What is asked: Set all the material down again unchanged, without the pictures.

Provided material:
*-*-*

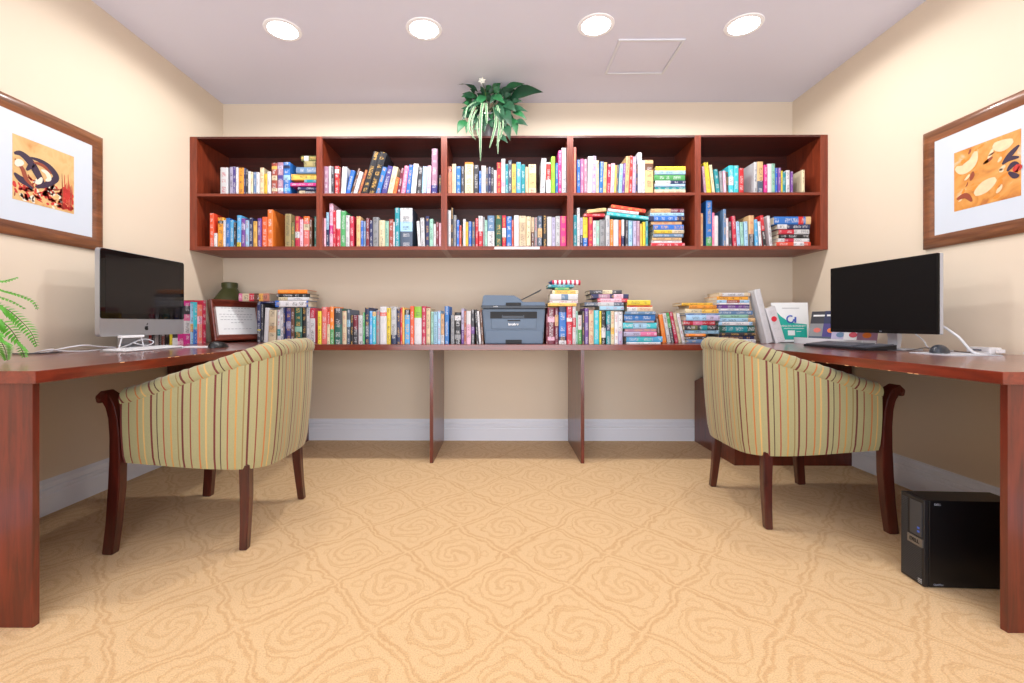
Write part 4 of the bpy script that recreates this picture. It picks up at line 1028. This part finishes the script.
# ------------------------------------------------------------------ certificate frame
t = empty('certificate_frame', 'red wooden frame holding a white certificate, standing on the left desk', 'picture frame', (-1.860, 3.228, DESK + .010), .30)
t.rotation_euler = (-.20, .0, 1.10)
Wc, Hc = .192, .288
bm = bmesh.new(); prof = [(0, .010), (0, -.030), (.006, -.034), (.014, -.032), (.044, -.006), (.046, .010)]
cor = [(-Wc, 0, 1, 1), (Wc, 0, -1, 1), (Wc, Hc, -1, -1), (-Wc, Hc, 1, -1)]
R = [[bm.verts.new((cx + sx * d, y, cz + sz * d)) for d, y in prof] for cx, cz, sx, sz in cor]
for i in range(4):
    for k in range(len(prof)): bm.faces.new((R[i][k], R[(i + 1) % 4][k], R[(i + 1) % 4][(k + 1) % len(prof)], R[i][(k + 1) % len(prof)]))
bmesh.ops.recalc_face_normals(bm, faces=bm.faces[:]); link('frame', bm, MT['certwood'], t)
cert = box('certificate', -Wc + .044, Wc - .044, .0, .008, .044, Hc - .044, MT['paper'], t)
bm = bmesh.new()
for i, (w, z) in enumerate(((.11, .235), (.06, .215), (.125, .190), (.115, .172), (.12, .152), (.05, .130), (.105, .085))):
    n = int(w / .012)
    for k in range(n): bx(bm, -w + k * 2 * w / n, -w + (k + .72) * 2 * w / n, -.0008, -.0001, z - .0012, z + .0012)
link('lettering', bm, MT['ink'], t)

# olive vase
bm = bmesh.new(); lathe(bm, [(.08, 0), (.10, .01), (.112, .06), (.115, .20), (.118, .285), (.108, .312), (.060, .378), (.054, .386), (.053, .39), (.055, .395), (.055, .428), (.050, .431), (.044, .428), (.044, .40)], seg=36)
v = link('vase', bm, MT['olive'], None, True); v.location = (-1.995, 3.33, DESK + .0005); tag(v, 'olive green vase with a ribbed neck behind the certificate frame', 'vase')
v.scale = (.92, .92, 1)
bm = bmesh.new()
for k in range(24):
    a = 2 * PI * k / 24; bx(bm, .0553, .0575, -.003, .003, .397, .427); 
    bmesh.ops.rotate(bm, verts=bm.verts[-8:], cent=(0, 0, 0), matrix=Matrix.Rotation(a, 3, 'Z'))
link('neck_ribs', bm, MT['olive'], v)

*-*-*

Written answer:
Write part 4 of the bpy script that recreates this picture. It picks up at line 1028. This part finishes the script.
# ------------------------------------------------------------------ certificate frame
t = empty('certificate_frame', 'red wooden frame holding a white certificate, standing on the left desk', 'picture frame', (-1.860, 3.228, DESK + .010), .30)
t.rotation_euler = (-.20, .0, 1.10)
Wc, Hc = .192, .288
bm = bmesh.new(); prof = [(0, .010), (0, -.030), (.006, -.034), (.014, -.032), (.044, -.006), (.046, .010)]
cor = [(-Wc, 0, 1, 1), (Wc, 0, -1, 1), (Wc, Hc, -1, -1), (-Wc, Hc, 1, -1)]
R = [[bm.verts.new((cx + sx * d, y, cz + sz * d)) for d, y in prof] for cx, cz, sx, sz in cor]
for i in range(4):
    for k in range(len(prof)): bm.faces.new((R[i][k], R[(i + 1) % 4][k], R[(i + 1) % 4][(k + 1) % len(prof)], R[i][(k + 1) % len(prof)]))
bmesh.ops.recalc_face_normals(bm, faces=bm.faces[:]); link('frame', bm, MT['certwood'], t)
cert = box('certificate', -Wc + .044, Wc - .044, .0, .008, .044, Hc - .044, MT['paper'], t)
bm = bmesh.new()
for i, (w, z) in enumerate(((.11, .235), (.06, .215), (.125, .190), (.115, .172), (.12, .152), (.05, .130), (.105, .085))):
    n = int(w / .012)
    for k in range(n): bx(bm, -w + k * 2 * w / n, -w + (k + .72) * 2 * w / n, -.0008, -.0001, z - .0012, z + .0012)
link('lettering', bm, MT['ink'], t)

# olive vase
bm = bmesh.new(); lathe(bm, [(.08, 0), (.10, .01), (.112, .06), (.115, .20), (.118, .285), (.108, .312), (.060, .378), (.054, .386), (.053, .39), (.055, .395), (.055, .428), (.050, .431), (.044, .428), (.044, .40)], seg=36)
v = link('vase', bm, MT['olive'], None, True); v.location = (-1.995, 3.33, DESK + .0005); tag(v, 'olive green vase with a ribbed neck behind the certificate frame', 'vase')
v.scale = (.92, .92, 1)
bm = bmesh.new()
for k in range(24):
    a = 2 * PI * k / 24; bx(bm, .0553, .0575, -.003, .003, .397, .427); 
    bmesh.ops.rotate(bm, verts=bm.verts[-8:], cent=(0, 0, 0), matrix=Matrix.Rotation(a, 3, 'Z'))
link('neck_ribs', bm, MT['olive'], v)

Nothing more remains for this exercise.